On 1 March 1757 Damiens the regicide was condemned "to make the amende honorable before the main door of the Church of Paris", where he was to be "taken and conveyed in a cart, wearing nothing but a shirt, holding a torch of burning wax weighing two pounds"; then, "in the said cart, to the Place de Grève, where, on a scaffold that will be erected there, the flesh will be torn from his breasts, arms, thighs and claves with red-hot pincers, his right hand, holding the knife with which he committed the said parricide, burnt with sulphur, and, on those places where the flesh will be torn away, poured molten lead, boiling oil, burning resin, wax and sulphur melted together and then his body drawn and quartered by four horses and his limbs and body consumed by fire, reduced to ashes and his ashes thrown to the winds" (Pièces originales..., 372-4).

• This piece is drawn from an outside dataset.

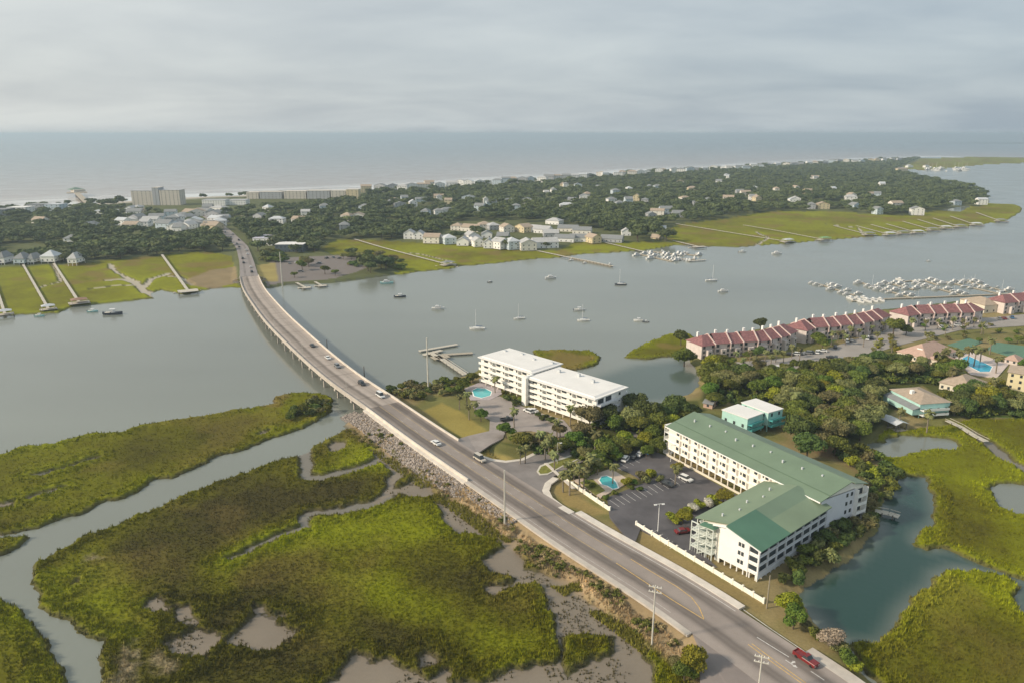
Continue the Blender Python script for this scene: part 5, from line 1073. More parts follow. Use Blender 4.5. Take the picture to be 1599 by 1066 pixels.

"Finally, he was quartered," recounts the Gazette d'Amsterdam of 1 April 1757. "This last operation was very long, because the horses used were not accustomed to drawing; consequently, instead of four, six were needed; and when that did not suffice, they were forced, in order to cut off the wretch's thighs, to sever the sinews and hack at the joints ... "The sulphur was lit, but the flame was so poor that only the top skin of the hand was burnt, and that only slightly. Then the executioner, his sleeves rolled up, took the steel pincers, which had been especially made for the occasion, and which were about a foot and a half long, and pulled first at the calf of the right leg, then at the thigh, and from there at the two fleshy parts of the right arm; then at the breasts. Though a strong, sturdy fellow, this executioner found it so difficult to tear away the pieces of flesh that he set about the same spot two or three times, twisting the pincers as he did so, and what he took away formed at each part a wound about the size of a six-pound crown piece.


Amor Fati's picture
Amor Fati from Canada is reading George RR Martin June 22, 2016 - 10:43pm

Besides a fetishistic desire for disseminating the human body in the name of justice, I'm not sure how Foucault's beginning to Discipline and Punish has to do with blurring the lines between fiction and reality. Was the killer in the story psychotic? Sure, but so is anyone who takes a life based on an idea. Is there misogynistic tendencies at play? I am positive there is, especially in re-enacting the sacrificial lamb scenario of the sacred feminine as we've seen in the classic horror movies. 

Let's not forget that Poe is purported to have murdered someone, too (check out the mysterious circumstances surrounding his death). 

L.W. Flouisa's picture
L.W. Flouisa from Tennessee is reading More Murakami June 23, 2016 - 8:11am

I don't remember Poe murdering anyone in being mentioned in any documentaries.O_o So unless there was a deliberate lie on the documentary end.

Note the above paragraphs were before the French Revolution. The guillotine had its own problems including: the blade getting caught between the posts, the neck having to be struck twice, and sometimes the head can stay alive for up to about two minutes.

Now the article, that's some weird shit.